The City of Round Rock has become the latest city to adopt new fire safety requirements for animal care facilities following the deadly Ponderosa Pet Resort fire in 2021.

Seventy-five dogs were killed in the fire at the Georgetown facility, which did not have a sprinkler system or 24-hour staffing. The fire department arrived within five minutes of 911 calls, but no pets survived.

The Round Rock City Council voted unanimously to amend the city's code of ordinances at its meeting Thursday to include the new safety requirements.

"It's a small impact, but we feel like it's a huge benefit for any pet owner in the city to know that their pet is at a business that's being protected," Round Rock Fire Chief Shane Glaiser told council members during a meeting on March 23, when the amendment underwent its first reading.

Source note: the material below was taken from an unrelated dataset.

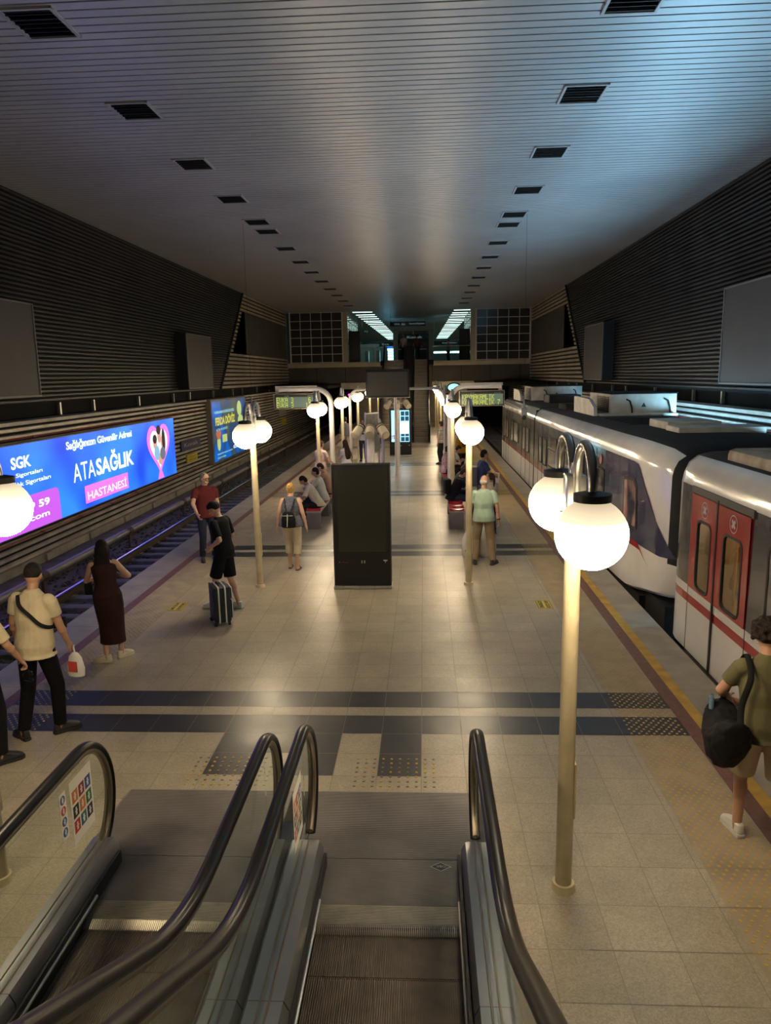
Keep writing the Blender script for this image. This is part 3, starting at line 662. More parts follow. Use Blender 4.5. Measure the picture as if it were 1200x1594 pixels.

The requirements will impact both new and existing 24-hour animal housing or care facilities in the city.

Existing facilities will be required to install a monitored fire alarm system, as well as a fire sprinkler system if any square footage or height is added to the facility.

The city said fire department officials have identified 23 existing businesses in the city as animal housing or care facilities. Four of those facilities will need to install an alarm system within the next two years under the ordinance.

New facilities must be equipped with a monitored sprinkler and fire detection system — regardless of their size.

Leikyn Huckins, who lives in Liberty Hill, told KUT that Round Rock's new fire safety requirements make the city the new "gold standard" for boarding animals in Texas.

For her, the issue is personal. Huckins lost her 3-year-old French Bulldog, Gizmo, and 4-year-old Old English Bulldog, Drexel, in the Ponderosa fire.

"It's unspeakable that we think that it's OK that they be locked in cages when they depend on humans for everything. That they be locked in cages with no protection," she said. "I mean, the horrific way they died — it will never leave me. It will haunt me for the rest of my life."

Huckins said she now devotes her time to helping prevent similar tragedies.

"I'm just going to keep going city by city, telling my story and trying to get them to change the laws," she said. "As long as we continue to let these facilities operate without any regulations, without any protections to the animals, we're on a countdown until the next accident happens."